Flights and airspace in the UAE haven't been going as smoothly as expected since the start of the year. Over the weekend, the country experienced internal troubles and cancelations following a heavy rainstorm that left Dubai International Airport flooding. And then a day later, the country experienced external problems with its flights to and from the Philippines following the eruption of Taal Volcano there, a first since 1977. 

On Monday, both Emirates and Etihad Airways canceled their flights to the Asian country. A day prior, Oman Air suspended all flights to and from Manila "until further notice," providing passengers with refunds and flight transfers on flights booked on or before Jan. 12 all the way through Jan. 22. 

As for passengers booked on Etihad, they were provided with hotel accommodation following the cancelation of the flights.
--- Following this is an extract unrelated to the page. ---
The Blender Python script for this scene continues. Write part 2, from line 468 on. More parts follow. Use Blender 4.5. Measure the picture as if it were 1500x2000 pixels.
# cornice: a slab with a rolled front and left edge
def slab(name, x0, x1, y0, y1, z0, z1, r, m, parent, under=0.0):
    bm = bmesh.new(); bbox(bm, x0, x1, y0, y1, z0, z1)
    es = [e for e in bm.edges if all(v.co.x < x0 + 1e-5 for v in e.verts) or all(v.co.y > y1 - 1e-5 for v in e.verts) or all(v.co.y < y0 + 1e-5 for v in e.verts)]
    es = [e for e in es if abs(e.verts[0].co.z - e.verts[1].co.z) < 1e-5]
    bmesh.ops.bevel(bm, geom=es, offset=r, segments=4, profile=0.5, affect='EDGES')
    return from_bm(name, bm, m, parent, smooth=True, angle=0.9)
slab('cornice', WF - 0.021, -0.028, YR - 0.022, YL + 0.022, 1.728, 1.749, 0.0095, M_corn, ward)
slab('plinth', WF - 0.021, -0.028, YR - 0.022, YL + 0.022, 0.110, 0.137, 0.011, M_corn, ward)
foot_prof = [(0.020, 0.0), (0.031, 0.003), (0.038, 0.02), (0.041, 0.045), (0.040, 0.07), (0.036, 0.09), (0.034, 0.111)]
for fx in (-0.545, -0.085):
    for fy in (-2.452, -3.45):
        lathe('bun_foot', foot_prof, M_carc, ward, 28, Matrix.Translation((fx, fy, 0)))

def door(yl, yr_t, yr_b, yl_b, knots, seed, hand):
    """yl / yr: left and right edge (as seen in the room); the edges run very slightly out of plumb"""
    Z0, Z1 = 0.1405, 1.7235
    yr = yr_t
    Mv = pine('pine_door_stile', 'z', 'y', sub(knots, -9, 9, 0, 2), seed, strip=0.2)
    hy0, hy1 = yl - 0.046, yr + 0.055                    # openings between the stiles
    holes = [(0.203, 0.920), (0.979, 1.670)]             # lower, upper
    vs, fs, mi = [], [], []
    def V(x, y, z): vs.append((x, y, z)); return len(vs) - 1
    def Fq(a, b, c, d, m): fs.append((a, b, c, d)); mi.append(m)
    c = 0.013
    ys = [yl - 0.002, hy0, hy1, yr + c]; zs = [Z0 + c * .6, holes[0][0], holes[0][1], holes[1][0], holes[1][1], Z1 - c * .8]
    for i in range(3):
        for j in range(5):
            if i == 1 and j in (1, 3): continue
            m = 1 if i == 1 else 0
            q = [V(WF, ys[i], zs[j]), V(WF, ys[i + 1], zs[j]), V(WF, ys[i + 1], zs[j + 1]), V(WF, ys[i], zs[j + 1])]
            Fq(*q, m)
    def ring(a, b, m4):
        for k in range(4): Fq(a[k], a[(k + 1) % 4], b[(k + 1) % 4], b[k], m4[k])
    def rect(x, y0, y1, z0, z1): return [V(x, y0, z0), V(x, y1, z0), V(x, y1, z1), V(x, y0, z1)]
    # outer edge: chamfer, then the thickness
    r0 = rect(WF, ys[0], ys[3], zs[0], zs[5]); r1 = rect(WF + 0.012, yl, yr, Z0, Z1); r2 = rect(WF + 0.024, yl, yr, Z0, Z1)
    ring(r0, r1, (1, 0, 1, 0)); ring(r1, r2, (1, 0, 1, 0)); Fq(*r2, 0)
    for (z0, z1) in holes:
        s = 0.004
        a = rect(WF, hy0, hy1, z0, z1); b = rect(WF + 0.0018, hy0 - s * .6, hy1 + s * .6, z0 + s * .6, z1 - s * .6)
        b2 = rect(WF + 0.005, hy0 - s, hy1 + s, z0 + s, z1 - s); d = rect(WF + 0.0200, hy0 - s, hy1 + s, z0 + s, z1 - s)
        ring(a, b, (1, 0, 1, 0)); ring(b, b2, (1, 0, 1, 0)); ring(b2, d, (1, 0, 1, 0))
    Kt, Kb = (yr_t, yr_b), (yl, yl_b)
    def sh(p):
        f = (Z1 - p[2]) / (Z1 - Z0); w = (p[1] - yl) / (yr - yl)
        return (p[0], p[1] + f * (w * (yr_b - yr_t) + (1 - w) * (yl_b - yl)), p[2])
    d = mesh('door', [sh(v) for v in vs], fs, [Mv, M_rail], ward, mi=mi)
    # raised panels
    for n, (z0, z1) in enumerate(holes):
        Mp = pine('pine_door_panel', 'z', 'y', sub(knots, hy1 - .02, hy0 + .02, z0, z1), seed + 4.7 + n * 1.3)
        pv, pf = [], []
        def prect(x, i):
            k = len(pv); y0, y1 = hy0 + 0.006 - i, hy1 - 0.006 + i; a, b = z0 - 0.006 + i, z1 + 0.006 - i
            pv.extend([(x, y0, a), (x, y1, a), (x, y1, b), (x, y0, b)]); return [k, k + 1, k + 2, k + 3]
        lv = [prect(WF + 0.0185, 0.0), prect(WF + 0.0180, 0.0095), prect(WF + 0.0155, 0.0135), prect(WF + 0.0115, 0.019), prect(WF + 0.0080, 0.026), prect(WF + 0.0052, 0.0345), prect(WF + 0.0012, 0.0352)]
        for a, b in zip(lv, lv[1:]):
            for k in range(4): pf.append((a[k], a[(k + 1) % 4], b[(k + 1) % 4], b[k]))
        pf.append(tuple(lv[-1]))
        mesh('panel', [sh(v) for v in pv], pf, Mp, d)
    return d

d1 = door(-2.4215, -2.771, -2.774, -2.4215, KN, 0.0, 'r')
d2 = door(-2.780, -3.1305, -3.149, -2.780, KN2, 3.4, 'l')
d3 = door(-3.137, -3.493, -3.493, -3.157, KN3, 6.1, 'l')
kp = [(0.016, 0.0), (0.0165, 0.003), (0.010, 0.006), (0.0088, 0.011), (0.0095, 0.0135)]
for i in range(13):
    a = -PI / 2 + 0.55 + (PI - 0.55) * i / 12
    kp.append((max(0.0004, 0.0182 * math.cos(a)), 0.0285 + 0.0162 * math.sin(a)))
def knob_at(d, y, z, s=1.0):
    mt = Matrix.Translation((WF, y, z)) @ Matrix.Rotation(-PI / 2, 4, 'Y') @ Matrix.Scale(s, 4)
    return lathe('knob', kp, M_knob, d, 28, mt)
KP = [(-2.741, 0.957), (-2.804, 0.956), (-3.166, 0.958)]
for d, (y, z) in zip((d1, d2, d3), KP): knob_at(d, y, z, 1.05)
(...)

In addition to the four Etihad flights that were canceled on Monday, another flight from Manila to Abu Dhabi was canceled on Tuesday as well.  

On Monday, Emirates canceled five flights to Manila: EK332, EK333, EK338, EK334, and EK335.

In a statement posted on Emirates' website, it was announced that all flights to Manila, Clark, and Cebu have resumed as of Jan. 14. Customers have the option to adjust their dates up to seven days for all Emirates tickets issued on or before Jan. 12.

Manila's main international airport was shut down on Sunday after a volcano erupted south of the capital. The ash, which was reported to have blown 1km upwards, forced the closure of the country's largest airport, affecting several international flights to and from Manila. According to Khaleej Times, around 500 flights were affected. 

Around 8,000 residents were evacuated as soon as the Taal Volcano began to rumble. 

The partial reopening of the airport has allowed for some flights to resume operations including both Emirates and Etihad Airways.